I can't seem to find any other details online from other providers and their call centres are, as ever, understaffed.

Any ideas? Thanks in advance!
Eric

Comments

  • davidmcn
    davidmcn Posts: 23,596 Forumite
    Part of the Furniture 10,000 Posts Name Dropper
    As I said on your other thread, the trouble is you're asking call centre staff who are clueless about this sort of thing. It doesn't matter. If it mattered, they'd ask about it on their proposal form. They don't.
  • davidmcn said:
    As I said on your other thread, the trouble is you're asking call centre staff who are clueless about this sort of thing. It doesn't matter. If it mattered, they'd ask about it on their proposal form. They don't.
    Thanks for your replies.
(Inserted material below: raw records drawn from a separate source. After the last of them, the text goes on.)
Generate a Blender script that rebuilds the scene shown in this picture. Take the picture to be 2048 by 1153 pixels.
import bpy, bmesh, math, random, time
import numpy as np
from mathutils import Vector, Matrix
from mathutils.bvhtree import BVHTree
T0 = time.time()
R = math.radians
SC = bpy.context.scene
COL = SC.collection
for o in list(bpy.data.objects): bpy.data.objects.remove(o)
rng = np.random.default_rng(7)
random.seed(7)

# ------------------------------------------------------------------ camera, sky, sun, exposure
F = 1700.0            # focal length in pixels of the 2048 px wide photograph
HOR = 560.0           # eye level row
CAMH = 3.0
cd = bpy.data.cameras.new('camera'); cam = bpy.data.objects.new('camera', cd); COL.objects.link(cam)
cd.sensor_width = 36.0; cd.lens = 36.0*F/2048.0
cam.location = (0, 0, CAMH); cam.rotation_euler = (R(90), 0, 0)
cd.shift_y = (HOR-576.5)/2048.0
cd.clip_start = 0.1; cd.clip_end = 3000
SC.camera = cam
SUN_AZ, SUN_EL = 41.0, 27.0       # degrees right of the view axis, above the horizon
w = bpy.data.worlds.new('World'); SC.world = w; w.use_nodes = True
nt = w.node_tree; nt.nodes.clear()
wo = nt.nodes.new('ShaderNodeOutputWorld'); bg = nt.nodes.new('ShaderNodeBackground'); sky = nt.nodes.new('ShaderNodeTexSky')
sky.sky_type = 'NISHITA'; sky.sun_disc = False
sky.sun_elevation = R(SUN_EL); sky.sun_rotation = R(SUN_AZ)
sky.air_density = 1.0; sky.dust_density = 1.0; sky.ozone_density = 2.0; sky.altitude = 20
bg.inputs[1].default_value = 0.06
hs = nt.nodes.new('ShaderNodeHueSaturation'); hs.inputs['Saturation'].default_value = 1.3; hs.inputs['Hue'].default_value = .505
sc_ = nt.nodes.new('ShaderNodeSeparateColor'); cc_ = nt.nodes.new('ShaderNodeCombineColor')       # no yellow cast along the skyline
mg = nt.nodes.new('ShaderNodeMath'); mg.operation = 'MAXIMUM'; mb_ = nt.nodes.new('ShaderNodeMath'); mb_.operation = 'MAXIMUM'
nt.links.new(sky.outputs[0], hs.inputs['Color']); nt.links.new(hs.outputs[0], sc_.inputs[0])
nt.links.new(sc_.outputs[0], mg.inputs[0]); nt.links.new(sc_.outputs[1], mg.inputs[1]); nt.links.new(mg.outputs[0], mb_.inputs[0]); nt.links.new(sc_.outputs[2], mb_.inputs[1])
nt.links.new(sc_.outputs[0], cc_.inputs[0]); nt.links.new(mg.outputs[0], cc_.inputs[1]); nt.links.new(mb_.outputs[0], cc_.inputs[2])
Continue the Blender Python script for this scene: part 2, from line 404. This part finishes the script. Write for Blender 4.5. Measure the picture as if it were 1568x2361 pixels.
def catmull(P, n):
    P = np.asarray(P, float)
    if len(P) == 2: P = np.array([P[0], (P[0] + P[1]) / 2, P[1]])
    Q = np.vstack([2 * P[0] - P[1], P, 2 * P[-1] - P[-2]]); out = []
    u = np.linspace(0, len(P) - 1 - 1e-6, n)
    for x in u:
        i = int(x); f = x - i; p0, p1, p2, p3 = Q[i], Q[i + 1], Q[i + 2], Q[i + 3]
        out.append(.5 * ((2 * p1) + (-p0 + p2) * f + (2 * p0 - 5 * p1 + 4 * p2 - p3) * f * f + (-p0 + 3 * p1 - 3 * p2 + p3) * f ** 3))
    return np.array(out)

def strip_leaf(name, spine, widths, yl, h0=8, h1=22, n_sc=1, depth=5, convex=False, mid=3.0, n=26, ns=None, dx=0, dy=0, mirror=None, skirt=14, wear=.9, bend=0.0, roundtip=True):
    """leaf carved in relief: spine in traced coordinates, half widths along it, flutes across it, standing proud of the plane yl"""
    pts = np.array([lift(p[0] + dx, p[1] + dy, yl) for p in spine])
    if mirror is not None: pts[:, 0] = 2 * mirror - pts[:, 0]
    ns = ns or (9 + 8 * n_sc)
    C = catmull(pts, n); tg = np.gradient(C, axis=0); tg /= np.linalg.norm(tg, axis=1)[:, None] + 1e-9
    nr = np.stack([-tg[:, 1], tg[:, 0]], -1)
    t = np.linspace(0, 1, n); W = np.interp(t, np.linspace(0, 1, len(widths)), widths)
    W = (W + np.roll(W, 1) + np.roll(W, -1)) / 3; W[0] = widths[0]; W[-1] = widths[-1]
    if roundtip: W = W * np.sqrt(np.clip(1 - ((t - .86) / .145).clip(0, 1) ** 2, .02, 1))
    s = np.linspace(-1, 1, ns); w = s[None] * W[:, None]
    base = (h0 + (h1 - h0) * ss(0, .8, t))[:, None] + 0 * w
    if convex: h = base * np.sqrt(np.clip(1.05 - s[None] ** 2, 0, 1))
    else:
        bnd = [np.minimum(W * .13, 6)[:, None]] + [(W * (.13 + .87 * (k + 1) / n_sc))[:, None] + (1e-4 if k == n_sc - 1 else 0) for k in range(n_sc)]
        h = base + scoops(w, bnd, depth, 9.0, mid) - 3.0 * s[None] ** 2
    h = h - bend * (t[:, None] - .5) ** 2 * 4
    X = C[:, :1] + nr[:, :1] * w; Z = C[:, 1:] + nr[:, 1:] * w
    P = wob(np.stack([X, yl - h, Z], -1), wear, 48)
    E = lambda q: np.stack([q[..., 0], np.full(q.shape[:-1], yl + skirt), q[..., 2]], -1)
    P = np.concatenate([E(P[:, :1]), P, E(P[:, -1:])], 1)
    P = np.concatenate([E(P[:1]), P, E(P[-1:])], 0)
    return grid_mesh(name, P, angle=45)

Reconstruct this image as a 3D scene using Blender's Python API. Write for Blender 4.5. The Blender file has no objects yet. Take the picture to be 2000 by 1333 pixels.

Would it affect whether they paid out in the even of some disaster though? If they later found out that the building didn't meet regulations surely that would be grounds for them not to pay out?
  • davidmcn
    davidmcn Posts: 23,596 Forumite
    Part of the Furniture 10,000 Posts Name Dropper
    edited 30 June 2020 at 11:46AM
    davidmcn said:
    As I said on your other thread, the trouble is you're asking call centre staff who are clueless about this sort of thing. It doesn't matter. If it mattered, they'd ask about it on their proposal form. They don't.
    Thanks for your replies. Would it affect whether they paid out in the even of some disaster though? If they later found out that the building didn't meet regulations surely that would be grounds for them not to pay out?
    Why "surely"? Why do you think it would be relevant? Have you ever seen any policy which had conditions along those lines, or seen examples of insurers not paying out using such an excuse?

    Consider that a huge proportion of buildings have never complied with building regulations, because they were built before building regulations existed. Do you think they're uninsured?